Listed entries.

- - - - - - -

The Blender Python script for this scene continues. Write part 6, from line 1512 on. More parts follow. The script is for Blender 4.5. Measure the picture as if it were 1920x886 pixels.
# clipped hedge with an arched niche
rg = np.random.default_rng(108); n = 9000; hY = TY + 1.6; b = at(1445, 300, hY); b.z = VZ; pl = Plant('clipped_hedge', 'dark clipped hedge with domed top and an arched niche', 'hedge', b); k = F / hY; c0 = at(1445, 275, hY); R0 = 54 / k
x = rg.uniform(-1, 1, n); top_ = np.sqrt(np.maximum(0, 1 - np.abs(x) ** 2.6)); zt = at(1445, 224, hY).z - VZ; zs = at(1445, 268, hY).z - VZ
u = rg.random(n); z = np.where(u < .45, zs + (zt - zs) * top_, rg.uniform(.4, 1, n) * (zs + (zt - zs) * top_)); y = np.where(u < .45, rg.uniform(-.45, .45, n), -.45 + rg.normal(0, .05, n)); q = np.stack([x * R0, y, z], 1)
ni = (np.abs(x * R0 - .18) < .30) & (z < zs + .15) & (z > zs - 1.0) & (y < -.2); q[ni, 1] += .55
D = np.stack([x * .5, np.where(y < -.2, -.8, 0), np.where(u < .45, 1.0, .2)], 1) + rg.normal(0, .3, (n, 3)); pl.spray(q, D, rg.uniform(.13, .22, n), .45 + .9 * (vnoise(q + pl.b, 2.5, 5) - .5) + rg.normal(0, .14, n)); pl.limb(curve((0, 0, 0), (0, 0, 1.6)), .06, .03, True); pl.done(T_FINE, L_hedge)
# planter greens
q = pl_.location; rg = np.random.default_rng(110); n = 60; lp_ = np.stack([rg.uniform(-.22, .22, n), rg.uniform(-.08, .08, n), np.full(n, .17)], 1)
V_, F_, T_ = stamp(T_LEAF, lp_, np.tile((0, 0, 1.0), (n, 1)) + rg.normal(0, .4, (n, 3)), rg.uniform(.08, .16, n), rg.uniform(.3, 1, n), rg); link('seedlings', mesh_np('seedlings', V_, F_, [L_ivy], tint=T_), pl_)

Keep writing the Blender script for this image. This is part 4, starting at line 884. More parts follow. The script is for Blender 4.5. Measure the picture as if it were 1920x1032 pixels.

- - - - - - -

Copy the data above exactly. Every line must be included.

The Blender Python script for this scene continues. Write part 6, from line 1512 on. More parts follow. The script is for Blender 4.5. Measure the picture as if it were 1920x886 pixels.
# clipped hedge with an arched niche
rg = np.random.default_rng(108); n = 9000; hY = TY + 1.6; b = at(1445, 300, hY); b.z = VZ; pl = Plant('clipped_hedge', 'dark clipped hedge with domed top and an arched niche', 'hedge', b); k = F / hY; c0 = at(1445, 275, hY); R0 = 54 / k
x = rg.uniform(-1, 1, n); top_ = np.sqrt(np.maximum(0, 1 - np.abs(x) ** 2.6)); zt = at(1445, 224, hY).z - VZ; zs = at(1445, 268, hY).z - VZ
u = rg.random(n); z = np.where(u < .45, zs + (zt - zs) * top_, rg.uniform(.4, 1, n) * (zs + (zt - zs) * top_)); y = np.where(u < .45, rg.uniform(-.45, .45, n), -.45 + rg.normal(0, .05, n)); q = np.stack([x * R0, y, z], 1)
ni = (np.abs(x * R0 - .18) < .30) & (z < zs + .15) & (z > zs - 1.0) & (y < -.2); q[ni, 1] += .55
D = np.stack([x * .5, np.where(y < -.2, -.8, 0), np.where(u < .45, 1.0, .2)], 1) + rg.normal(0, .3, (n, 3)); pl.spray(q, D, rg.uniform(.13, .22, n), .45 + .9 * (vnoise(q + pl.b, 2.5, 5) - .5) + rg.normal(0, .14, n)); pl.limb(curve((0, 0, 0), (0, 0, 1.6)), .06, .03, True); pl.done(T_FINE, L_hedge)
# planter greens
q = pl_.location; rg = np.random.default_rng(110); n = 60; lp_ = np.stack([rg.uniform(-.22, .22, n), rg.uniform(-.08, .08, n), np.full(n, .17)], 1)
V_, F_, T_ = stamp(T_LEAF, lp_, np.tile((0, 0, 1.0), (n, 1)) + rg.normal(0, .4, (n, 3)), rg.uniform(.08, .16, n), rg.uniform(.3, 1, n), rg); link('seedlings', mesh_np('seedlings', V_, F_, [L_ivy], tint=T_), pl_)

Keep writing the Blender script for this image. This is part 4, starting at line 884. More parts follow. The script is for Blender 4.5. Measure the picture as if it were 1920x1032 pixels.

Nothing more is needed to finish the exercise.